**Data segment**

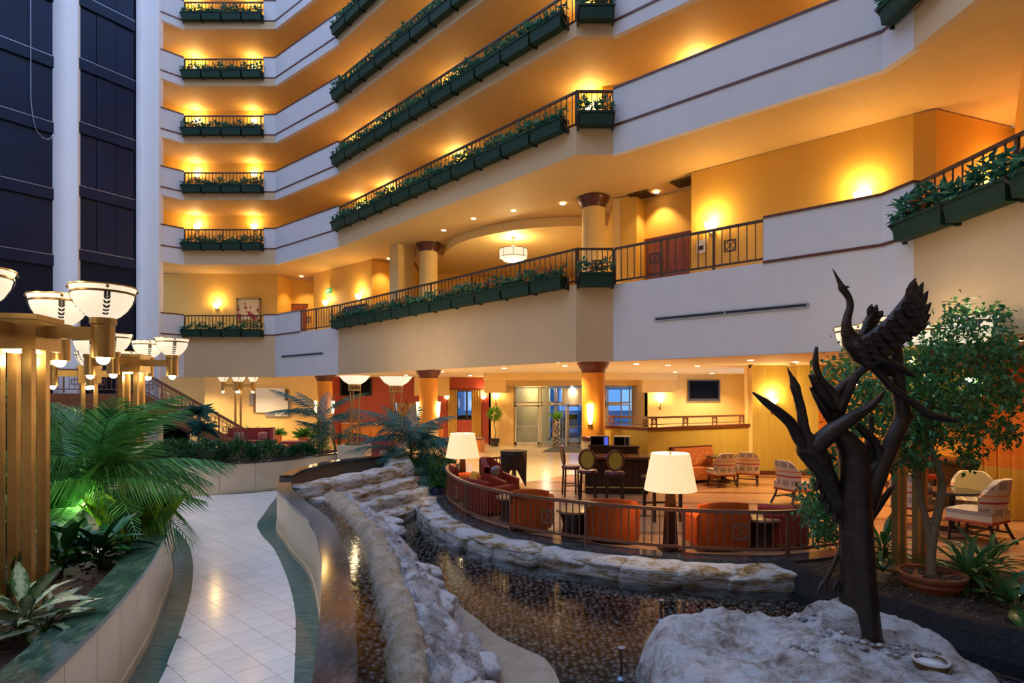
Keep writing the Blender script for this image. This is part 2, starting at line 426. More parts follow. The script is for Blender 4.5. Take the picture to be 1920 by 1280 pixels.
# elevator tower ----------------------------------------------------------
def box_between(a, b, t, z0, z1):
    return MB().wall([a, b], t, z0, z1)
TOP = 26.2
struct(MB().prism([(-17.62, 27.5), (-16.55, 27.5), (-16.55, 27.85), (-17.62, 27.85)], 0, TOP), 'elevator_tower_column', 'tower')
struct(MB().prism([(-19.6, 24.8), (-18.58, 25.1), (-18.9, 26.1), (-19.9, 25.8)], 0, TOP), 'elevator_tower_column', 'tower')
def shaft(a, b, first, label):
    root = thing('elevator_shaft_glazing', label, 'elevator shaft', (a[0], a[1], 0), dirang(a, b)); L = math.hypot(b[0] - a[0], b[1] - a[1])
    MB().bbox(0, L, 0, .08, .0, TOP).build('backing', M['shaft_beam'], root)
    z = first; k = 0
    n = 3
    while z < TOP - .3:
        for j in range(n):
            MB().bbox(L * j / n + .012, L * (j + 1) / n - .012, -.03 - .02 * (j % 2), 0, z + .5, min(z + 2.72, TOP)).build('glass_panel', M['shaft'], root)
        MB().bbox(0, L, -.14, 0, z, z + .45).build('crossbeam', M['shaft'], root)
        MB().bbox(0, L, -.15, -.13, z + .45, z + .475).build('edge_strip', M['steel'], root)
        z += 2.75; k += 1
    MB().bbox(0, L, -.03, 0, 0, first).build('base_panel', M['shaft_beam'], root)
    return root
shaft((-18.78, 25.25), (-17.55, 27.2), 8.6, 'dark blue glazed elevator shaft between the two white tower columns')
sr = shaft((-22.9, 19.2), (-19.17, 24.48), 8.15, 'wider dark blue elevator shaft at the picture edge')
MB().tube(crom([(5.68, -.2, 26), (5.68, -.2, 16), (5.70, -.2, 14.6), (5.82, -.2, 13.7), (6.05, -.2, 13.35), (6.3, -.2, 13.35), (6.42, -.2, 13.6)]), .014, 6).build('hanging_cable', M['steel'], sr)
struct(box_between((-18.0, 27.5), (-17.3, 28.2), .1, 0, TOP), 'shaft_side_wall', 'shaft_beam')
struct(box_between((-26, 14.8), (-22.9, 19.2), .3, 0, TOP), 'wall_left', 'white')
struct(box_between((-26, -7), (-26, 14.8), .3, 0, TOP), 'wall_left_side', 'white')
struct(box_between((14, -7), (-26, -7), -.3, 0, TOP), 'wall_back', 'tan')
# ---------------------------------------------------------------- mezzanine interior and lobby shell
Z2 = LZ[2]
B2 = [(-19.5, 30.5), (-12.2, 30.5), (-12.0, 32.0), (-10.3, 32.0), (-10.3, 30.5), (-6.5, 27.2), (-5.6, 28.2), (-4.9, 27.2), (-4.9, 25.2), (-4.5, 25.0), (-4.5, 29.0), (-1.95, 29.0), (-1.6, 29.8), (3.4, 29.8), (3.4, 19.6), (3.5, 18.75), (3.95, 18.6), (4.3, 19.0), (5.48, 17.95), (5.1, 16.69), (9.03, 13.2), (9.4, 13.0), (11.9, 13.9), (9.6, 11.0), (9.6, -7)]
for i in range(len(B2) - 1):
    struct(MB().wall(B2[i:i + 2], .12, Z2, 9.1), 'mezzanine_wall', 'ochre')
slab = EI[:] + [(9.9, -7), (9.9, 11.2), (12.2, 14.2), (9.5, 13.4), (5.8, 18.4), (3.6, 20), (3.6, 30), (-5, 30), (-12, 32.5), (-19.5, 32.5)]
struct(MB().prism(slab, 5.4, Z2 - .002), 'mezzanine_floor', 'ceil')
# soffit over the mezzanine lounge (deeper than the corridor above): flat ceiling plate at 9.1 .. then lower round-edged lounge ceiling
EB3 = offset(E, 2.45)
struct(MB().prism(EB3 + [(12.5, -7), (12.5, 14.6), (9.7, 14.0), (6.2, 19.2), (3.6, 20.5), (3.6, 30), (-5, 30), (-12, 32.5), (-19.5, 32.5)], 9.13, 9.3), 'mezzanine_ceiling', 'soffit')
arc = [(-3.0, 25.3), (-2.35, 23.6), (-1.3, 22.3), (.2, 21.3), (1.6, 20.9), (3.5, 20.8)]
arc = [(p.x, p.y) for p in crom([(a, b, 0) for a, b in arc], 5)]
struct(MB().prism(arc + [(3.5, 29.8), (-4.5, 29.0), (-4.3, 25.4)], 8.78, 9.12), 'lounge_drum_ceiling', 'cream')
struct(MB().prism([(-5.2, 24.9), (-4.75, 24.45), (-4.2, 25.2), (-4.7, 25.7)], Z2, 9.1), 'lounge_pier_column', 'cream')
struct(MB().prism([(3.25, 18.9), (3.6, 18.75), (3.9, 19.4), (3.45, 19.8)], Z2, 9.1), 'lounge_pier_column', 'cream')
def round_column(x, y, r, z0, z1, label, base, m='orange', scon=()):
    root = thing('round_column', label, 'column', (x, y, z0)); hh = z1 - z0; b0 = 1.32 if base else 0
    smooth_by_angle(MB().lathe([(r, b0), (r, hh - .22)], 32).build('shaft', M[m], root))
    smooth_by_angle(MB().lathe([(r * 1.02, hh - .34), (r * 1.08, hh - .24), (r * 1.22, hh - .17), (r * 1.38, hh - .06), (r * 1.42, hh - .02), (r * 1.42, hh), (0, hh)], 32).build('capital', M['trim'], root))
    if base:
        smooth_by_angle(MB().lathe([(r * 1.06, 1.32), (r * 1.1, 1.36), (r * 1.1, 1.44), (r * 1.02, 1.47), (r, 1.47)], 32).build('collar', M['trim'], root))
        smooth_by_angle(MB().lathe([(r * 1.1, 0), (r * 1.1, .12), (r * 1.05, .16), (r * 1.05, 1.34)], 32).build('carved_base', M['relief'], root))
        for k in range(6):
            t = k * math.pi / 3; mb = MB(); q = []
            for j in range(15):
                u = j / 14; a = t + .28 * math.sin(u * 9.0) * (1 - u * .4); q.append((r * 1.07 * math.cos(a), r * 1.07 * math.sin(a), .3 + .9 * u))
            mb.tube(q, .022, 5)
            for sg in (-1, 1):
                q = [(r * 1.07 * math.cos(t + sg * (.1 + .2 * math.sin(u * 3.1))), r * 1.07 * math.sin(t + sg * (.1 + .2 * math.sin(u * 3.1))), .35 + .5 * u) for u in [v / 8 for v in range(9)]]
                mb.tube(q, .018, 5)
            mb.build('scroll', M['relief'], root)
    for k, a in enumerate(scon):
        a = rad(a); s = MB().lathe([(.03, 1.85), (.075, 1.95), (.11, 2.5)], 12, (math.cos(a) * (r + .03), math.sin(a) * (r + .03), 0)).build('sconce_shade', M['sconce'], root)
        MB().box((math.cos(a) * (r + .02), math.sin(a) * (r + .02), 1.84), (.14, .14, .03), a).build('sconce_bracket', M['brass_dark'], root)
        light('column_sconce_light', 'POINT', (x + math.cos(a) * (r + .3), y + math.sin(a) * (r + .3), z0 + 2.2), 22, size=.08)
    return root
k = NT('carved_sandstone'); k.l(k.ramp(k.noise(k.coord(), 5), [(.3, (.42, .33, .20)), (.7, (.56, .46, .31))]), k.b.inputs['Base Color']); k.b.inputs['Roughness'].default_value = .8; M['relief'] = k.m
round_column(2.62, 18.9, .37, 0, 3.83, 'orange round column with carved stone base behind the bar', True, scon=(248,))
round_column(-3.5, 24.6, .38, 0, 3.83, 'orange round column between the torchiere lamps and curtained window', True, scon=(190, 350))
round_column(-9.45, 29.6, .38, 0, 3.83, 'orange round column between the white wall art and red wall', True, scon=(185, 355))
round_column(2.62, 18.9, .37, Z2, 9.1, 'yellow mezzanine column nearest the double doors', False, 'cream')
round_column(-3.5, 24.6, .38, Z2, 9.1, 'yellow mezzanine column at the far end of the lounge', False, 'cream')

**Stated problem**
Go through the listing above line by line and say how many lines hold the word "picture". Reply with that number only.

**Response below**
2